Begin

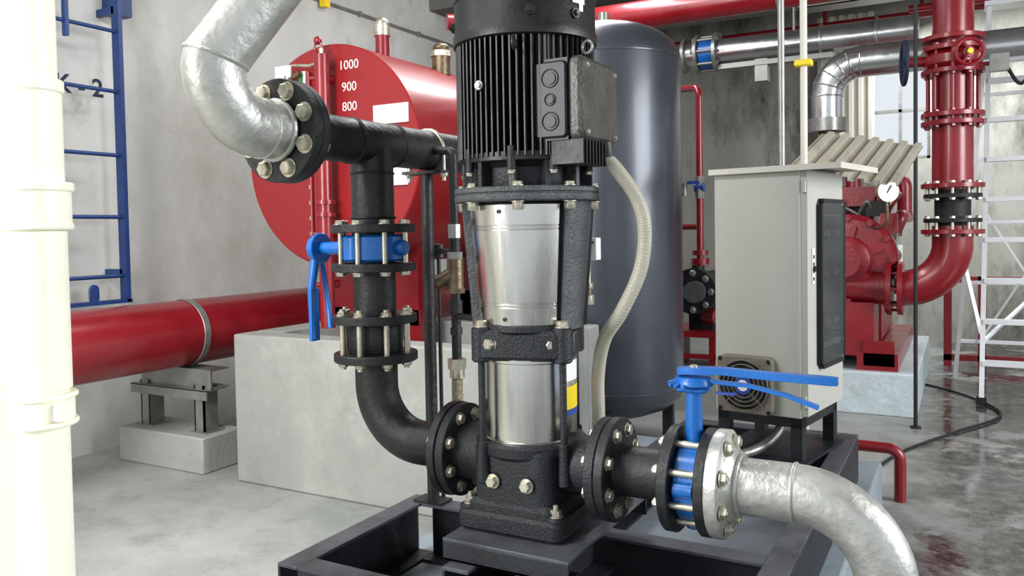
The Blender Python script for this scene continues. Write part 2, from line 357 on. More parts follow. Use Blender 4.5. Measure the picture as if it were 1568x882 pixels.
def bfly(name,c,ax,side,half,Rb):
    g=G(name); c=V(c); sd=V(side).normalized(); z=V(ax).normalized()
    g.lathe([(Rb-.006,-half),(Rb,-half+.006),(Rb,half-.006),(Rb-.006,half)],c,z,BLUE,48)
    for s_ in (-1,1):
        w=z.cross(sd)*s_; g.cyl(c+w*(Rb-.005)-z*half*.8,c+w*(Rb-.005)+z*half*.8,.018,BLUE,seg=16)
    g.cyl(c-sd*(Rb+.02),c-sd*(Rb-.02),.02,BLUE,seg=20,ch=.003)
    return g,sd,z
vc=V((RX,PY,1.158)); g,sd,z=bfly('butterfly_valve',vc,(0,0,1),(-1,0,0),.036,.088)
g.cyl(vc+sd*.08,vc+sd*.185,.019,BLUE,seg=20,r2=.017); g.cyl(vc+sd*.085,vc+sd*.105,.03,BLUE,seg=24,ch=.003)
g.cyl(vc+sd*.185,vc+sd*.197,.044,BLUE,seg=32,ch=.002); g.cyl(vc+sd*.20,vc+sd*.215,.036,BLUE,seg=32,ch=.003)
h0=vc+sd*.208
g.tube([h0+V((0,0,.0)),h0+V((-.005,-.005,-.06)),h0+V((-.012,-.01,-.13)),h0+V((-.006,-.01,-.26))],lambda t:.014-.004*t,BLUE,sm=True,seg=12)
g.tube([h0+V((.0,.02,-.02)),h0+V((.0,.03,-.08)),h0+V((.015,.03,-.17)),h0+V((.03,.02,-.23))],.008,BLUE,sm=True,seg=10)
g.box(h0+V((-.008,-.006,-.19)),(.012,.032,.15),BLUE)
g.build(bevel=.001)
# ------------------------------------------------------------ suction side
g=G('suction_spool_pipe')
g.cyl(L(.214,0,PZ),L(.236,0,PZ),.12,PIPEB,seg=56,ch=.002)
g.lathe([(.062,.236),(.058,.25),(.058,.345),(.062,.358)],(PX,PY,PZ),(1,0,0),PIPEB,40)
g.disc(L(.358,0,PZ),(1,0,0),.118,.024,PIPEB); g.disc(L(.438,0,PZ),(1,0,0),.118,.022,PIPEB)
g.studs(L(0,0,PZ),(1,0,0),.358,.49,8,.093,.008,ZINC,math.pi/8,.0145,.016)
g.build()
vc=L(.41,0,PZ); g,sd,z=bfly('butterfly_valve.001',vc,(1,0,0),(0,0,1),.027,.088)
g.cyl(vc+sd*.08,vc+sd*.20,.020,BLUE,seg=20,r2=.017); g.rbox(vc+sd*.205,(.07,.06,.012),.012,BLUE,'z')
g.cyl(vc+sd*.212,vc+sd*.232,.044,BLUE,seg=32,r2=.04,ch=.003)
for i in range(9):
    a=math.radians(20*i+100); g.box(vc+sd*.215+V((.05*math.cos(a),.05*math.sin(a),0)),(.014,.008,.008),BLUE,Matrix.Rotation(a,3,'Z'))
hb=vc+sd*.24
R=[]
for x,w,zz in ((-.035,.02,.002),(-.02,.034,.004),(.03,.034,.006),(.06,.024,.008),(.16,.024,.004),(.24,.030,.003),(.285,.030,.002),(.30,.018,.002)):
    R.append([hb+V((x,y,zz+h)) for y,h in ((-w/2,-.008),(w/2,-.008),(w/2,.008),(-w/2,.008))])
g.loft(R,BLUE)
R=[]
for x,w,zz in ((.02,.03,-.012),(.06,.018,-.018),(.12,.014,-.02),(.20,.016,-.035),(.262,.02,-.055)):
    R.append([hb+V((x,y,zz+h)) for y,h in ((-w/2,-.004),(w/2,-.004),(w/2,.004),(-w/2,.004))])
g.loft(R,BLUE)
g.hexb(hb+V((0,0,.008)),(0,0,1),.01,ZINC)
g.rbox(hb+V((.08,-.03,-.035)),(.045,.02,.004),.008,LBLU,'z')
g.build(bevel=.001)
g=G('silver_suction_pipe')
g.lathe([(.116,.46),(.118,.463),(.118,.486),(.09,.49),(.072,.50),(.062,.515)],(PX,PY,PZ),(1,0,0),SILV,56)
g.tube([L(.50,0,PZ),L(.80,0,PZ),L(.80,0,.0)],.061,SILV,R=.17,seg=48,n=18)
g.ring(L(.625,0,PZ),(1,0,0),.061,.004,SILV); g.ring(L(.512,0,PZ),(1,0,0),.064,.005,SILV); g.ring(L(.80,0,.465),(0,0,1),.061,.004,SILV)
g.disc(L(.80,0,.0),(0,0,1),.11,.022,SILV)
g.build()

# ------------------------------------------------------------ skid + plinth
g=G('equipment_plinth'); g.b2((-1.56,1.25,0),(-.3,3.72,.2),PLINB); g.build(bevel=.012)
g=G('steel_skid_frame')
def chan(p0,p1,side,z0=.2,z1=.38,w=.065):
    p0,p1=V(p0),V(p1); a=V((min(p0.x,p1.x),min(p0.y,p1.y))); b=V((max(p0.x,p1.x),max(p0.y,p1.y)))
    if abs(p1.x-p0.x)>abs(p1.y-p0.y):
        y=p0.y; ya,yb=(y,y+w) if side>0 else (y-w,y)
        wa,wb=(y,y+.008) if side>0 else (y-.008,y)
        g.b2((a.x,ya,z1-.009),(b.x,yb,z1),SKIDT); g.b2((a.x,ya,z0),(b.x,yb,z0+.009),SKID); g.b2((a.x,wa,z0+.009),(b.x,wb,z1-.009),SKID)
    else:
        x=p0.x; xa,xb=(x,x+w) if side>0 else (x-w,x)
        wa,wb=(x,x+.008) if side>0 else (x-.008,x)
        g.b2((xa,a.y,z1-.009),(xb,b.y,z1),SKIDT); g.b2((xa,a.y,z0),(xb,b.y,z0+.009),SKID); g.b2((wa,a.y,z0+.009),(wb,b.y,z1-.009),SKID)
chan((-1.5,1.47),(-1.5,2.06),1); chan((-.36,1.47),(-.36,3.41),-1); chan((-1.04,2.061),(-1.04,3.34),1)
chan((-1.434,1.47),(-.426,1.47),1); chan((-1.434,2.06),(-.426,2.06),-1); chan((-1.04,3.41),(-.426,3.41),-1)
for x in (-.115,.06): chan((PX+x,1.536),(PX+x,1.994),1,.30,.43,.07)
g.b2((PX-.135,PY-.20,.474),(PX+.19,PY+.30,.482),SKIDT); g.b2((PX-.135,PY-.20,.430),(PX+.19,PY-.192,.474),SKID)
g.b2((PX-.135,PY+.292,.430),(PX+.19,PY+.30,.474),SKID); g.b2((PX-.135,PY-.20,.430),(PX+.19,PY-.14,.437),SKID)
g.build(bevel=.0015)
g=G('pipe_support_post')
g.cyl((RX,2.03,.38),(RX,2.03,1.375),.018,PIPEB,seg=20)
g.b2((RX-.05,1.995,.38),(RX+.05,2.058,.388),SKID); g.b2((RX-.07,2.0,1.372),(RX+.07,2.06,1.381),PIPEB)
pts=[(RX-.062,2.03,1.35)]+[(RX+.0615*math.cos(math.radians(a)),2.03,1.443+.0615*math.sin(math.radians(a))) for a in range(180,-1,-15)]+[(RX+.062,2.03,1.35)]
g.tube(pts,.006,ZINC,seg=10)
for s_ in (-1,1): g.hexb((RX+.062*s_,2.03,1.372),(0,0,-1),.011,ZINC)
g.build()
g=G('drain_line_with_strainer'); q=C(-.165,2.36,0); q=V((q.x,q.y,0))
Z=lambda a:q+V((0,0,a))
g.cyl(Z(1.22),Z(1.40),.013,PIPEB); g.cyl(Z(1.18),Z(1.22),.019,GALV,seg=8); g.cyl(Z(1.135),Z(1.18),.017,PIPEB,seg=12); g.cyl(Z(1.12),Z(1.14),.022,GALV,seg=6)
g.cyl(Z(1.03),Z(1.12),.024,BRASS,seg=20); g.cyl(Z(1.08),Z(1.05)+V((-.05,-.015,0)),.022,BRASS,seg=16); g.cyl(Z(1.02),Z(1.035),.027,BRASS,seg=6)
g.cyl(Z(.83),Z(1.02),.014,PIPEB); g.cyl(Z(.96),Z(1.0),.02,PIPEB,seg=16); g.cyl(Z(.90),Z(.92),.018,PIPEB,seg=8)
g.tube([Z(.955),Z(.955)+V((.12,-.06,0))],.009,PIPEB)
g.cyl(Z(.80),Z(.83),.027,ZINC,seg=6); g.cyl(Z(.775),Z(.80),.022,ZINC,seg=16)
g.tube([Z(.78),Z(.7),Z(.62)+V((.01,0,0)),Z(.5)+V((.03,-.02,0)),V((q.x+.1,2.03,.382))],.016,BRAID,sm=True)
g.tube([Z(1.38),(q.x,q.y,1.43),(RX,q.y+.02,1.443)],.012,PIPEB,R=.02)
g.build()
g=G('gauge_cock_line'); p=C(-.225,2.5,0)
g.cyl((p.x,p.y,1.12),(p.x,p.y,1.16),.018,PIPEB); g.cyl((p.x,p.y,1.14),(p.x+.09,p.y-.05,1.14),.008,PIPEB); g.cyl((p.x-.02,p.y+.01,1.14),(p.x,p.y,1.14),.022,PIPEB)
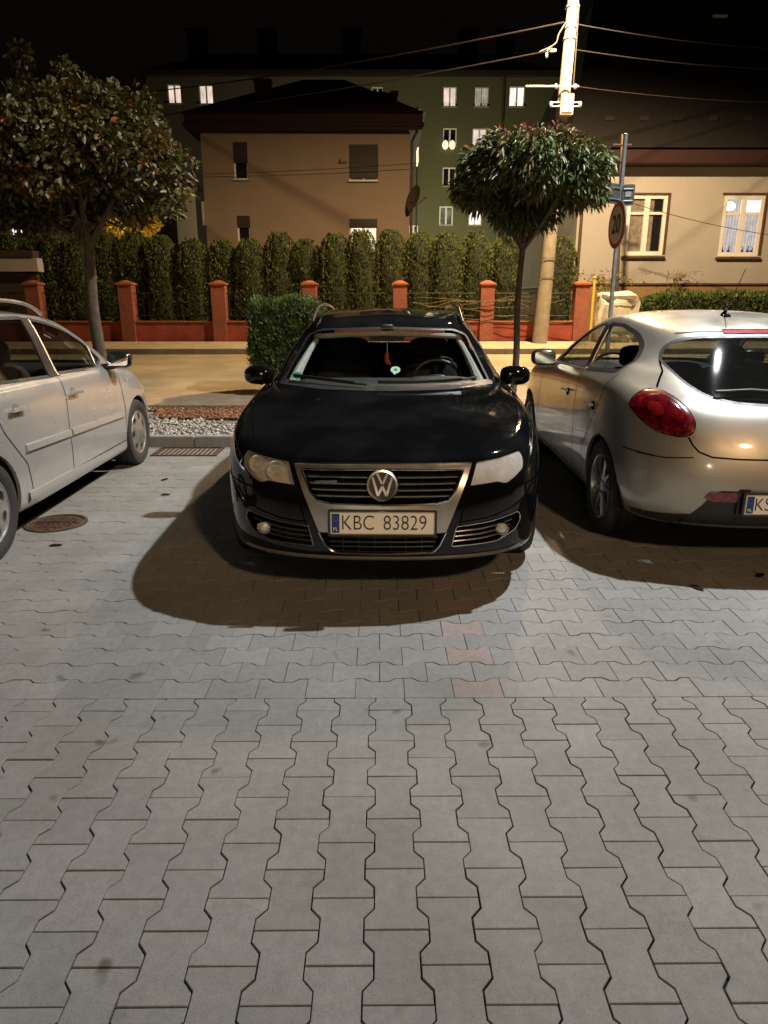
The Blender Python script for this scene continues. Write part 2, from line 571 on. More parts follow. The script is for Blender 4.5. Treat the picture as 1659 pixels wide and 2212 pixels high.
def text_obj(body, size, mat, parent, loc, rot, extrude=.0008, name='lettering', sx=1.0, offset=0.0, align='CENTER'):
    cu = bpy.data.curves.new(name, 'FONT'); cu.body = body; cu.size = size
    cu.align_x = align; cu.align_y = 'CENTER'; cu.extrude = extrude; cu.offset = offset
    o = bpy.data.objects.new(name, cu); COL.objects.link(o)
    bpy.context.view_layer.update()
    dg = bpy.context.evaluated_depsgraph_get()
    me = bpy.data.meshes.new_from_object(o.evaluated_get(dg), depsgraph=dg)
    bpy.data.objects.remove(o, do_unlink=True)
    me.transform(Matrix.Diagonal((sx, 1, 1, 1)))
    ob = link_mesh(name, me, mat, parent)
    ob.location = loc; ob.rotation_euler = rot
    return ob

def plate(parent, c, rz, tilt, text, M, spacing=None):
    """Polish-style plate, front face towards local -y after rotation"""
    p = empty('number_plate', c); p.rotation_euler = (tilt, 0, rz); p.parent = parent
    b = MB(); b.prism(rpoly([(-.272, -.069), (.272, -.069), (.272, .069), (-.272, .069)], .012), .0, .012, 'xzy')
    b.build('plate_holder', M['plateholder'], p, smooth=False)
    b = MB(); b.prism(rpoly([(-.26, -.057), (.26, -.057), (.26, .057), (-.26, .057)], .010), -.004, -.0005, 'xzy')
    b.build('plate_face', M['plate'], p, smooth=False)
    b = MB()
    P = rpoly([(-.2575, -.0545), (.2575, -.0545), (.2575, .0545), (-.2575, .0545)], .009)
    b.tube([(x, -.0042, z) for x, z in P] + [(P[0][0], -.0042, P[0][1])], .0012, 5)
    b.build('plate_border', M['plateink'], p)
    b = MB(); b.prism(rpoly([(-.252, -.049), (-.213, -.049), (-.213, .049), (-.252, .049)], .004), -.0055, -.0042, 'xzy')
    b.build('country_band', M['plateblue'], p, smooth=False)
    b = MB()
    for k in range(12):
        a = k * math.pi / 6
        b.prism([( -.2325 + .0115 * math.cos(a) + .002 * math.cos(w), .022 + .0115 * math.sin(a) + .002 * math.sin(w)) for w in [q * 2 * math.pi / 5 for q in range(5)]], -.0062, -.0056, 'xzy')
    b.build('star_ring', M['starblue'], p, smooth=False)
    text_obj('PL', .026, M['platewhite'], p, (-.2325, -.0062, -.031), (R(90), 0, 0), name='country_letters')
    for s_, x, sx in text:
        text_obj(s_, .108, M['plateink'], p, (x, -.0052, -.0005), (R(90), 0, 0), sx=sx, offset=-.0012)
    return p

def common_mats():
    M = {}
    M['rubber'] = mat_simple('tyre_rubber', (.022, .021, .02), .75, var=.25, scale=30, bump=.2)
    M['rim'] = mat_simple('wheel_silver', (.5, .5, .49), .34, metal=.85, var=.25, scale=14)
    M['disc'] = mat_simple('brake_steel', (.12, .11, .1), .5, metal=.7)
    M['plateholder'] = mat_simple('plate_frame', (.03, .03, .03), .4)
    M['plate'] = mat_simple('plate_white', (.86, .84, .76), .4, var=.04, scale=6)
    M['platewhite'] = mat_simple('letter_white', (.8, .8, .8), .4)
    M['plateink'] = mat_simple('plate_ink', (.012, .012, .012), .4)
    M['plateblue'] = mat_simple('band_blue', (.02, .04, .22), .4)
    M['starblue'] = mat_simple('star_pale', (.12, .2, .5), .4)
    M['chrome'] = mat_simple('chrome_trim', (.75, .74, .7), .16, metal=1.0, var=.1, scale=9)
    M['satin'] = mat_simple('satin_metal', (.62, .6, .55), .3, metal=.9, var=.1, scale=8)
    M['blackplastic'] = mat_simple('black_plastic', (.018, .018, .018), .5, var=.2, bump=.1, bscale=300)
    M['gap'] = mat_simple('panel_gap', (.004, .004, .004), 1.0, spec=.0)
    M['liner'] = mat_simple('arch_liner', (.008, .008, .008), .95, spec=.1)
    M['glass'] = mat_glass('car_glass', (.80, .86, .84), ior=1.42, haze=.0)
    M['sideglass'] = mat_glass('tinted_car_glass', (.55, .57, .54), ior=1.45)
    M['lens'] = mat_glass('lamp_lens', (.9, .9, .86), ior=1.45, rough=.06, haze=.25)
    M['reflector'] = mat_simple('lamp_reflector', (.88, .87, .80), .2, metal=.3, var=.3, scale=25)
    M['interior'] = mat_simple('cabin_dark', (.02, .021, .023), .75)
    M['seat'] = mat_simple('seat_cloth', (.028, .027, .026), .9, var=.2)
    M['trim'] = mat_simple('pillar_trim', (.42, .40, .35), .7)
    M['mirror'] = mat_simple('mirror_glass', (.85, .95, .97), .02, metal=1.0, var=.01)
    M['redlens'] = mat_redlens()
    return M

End

Return each line with "follow".

The Blender Python script for this scene continues. Write part 2, from line 357 on. More parts follow. Use Blender 4.5. Measure the picture as if it were 1568x882 pixels.
The Blender Python script for this scene continues. Write part 2, from line 571 on. More parts follow. The script is for Blender 4.5. Treat the picture as 1659 pixels wide and 2212 pixels high.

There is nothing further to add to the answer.